Vorrücken der ukrainischen Armee: Aggressor im Rückwärtsgang
Die These vom unvermeidlichen russischen Sieg wankt. Waffenlieferungen helfen der Ukraine, das ist klar. Unklar ist aber, wie Putin jetzt reagiert.
A ls Russland im Februar seinen Krieg begann, boten die USA dem ukrainischen Präsidenten an, ihn schnellstens ins sichere Ausland zu evakuieren. Es schien ausgemacht, dass das Ende des unabhängigen Staats Ukraine unmittelbar bevorstand. Die Antwort von Wolodimir Selenski ist legendär: „Ich brauche keine Mitfahrgelegenheit, ich benötige Munition“, sagte der Präsident.
Trotz der anschließenden ukrainischen Erfolge rund um Kiew, trotz des hinhaltenden Widerstands im Süden und Osten des Landes galt es unter westlichen Experten wie bei den vielen Freizeitgenerälen in Redaktionsstuben und im Internet lange als ausgemacht, dass die Ukraine letztlich keine Chance gegen die russische Militärmacht hat. Daraus rührt wiederum die umstrittene Forderung nach einem möglichst raschen Waffenstillstand und einem territorialen Kompromiss zulasten der Ukraine her. Wenn dieser Krieg schon nicht zu gewinnen sei, so die eingängige Argumentation, dann sollte er doch möglichst wenige Menschenleben fordern.

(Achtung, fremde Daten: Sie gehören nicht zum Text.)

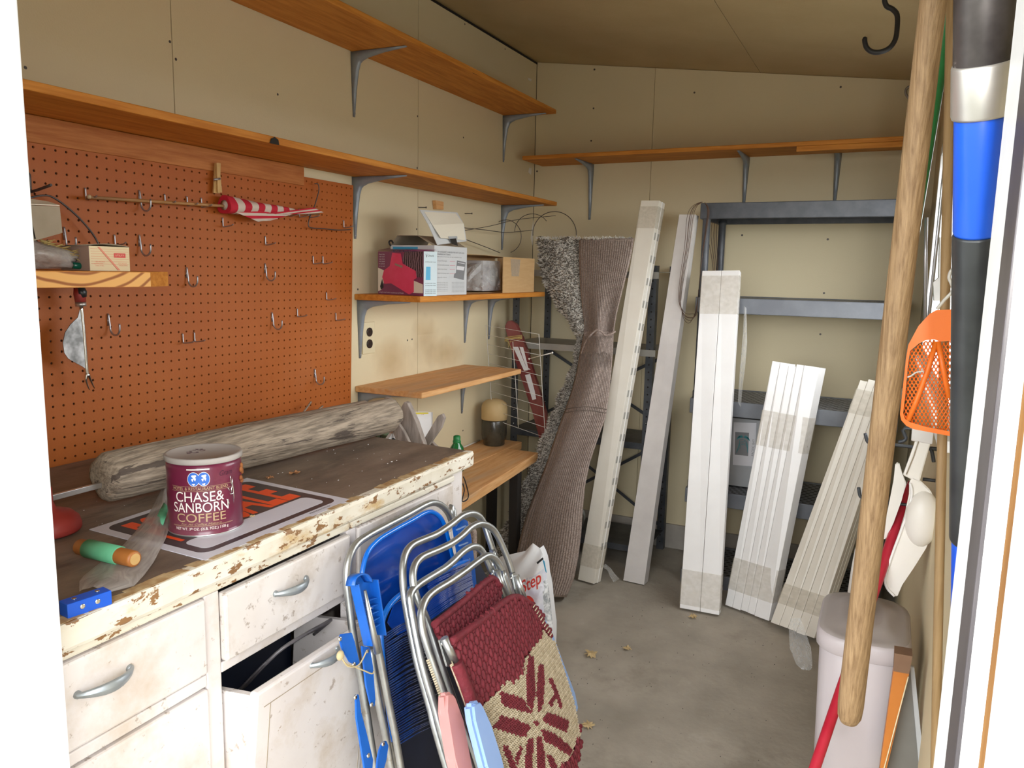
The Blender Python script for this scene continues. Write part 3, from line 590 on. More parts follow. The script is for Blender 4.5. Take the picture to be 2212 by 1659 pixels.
obj('rust_flakes', bm, 'top_edge', wt)['kind'] = 'stuff'
# crumbs and chips of paint on the worktop
bm = B()
for i in range(150):
    x = R.uniform(.25, .74); y = R.uniform(.62, 1.66); s = R.uniform(.0004, .0013)*(1.8 if R.random() < .08 else 1)
    a = R.random()*6; prism(bm, [V((x+s*math.cos(a+k*2.1), y+s*1.6*math.sin(a+k*2.1), CZ+.0002)) for k in range(3)], (0, 0, s*.5))
o = obj('paint_crumbs', bm, 'white'); tag(o, 'tiny pale crumbs and paint flakes scattered over the worktop', 'crumbs', kind='stuff')
# ---------------------------------------------------------------- things on the worktop
# FOR SALE sign lying flat
S0, S1, S3 = onz(193, 1145, CZ), onz(537, 1033, CZ), onz(445, 1212, CZ); S2 = onz(765, 1080, CZ)
S3 = V((.772-.006, S3.y, CZ)); S0 = V((S0.x, S0.y, CZ)); S2 = V((.764, 1.196, CZ)); S1 = V((.466, 1.212, CZ))
sg = thing('sale_sign', 'white, black and orange FOR SALE sign lying flat under the coffee can', 'sign', (S0+S2)/2)
def SP(u, v, h=0): return S0*(1-u)*(1-v)+S1*u*(1-v)+S2*u*v+S3*(1-u)*v+V((0, 0, h))   # u: reading direction, v: downwards
bm = B(); prism(bm, [SP(0, 0, .0002), SP(0, 1, .0002), SP(1, 1, .0002), SP(1, 0, .0002)], (0, 0, .0012)); obj('panel', bm, 'sign_white', sg)
def rr(u0, v0, u1, v1, r, h, n=6):
    pts = []
    for (cu, cv, a0) in ((u1-r*.8, v1-r, 0), (u0+r*.8, v1-r, 90), (u0+r*.8, v0+r, 180), (u1-r*.8, v0+r, 270)):
        for k in range(n+1):
            a = math.radians(a0+90*k/n); pts.append(SP(cu+r*.8*math.cos(a), cv+r*math.sin(a), h))
    return pts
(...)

In diesen Tagen gerät die These vom unvermeidlichen russischen Sieg ins Wanken. Die ukrainische Armee macht erhebliche Geländegewinne, russische Einheiten flüchten, ihr Gerät zurücklassend, während die Militärs in Moskau von Umgruppierungen faseln. Ganz offenbar hat die Ukraine dank der Unterstützung mit Waffen doch die Möglichkeit zu großen Erfolgen. Von einem Sieg zu sprechen, wäre allerdings verfrüht, denn niemand weiß, ob sich die Rückeroberungen werden halten oder ausweiten lassen.
Politisch folgt aus den Geländegewinnen dreierlei. Erstens zeigt sich damit, dass die westliche Waffenhilfe den Krieg nicht nur verlängern hilft, sondern dass die russische Militärmaschine tatsächlich besiegbar ist. Das ist eine Bestätigung für die Richtigkeit der Unterstützung und wird die Diskussion über die Lieferung weiterer schwerer Waffen forcieren. Zweitens wird die ukrainische Staats- und Militärführung angesichts des Erfolgs ganz gewiss nicht dazu neigen, die russischen Angreifer für ihr Verhalten nun auch noch zu belohnen, also auf einen Kompromiss einzugehen, und sie hat recht damit. Und drittens destabilisiert die militärische Niederlage tendenziell das Regime in Moskau. Ob daraus eine Zivilisierung folgt, ein Regimewechsel gar, oder nicht im Gegenteil eine noch stärkere Brutalisierung, das wissen wir nicht.
Einstweilen hat Wladimir Putin am Samstag in Moskau ein Riesenrad eingeweiht. Der russische Präsident simuliert einen friedlichen Alltag, den es so nicht mehr gibt. Es fragt sich, wie lange er diesen Kurs angesichts Tausender Tote noch durchhalten kann.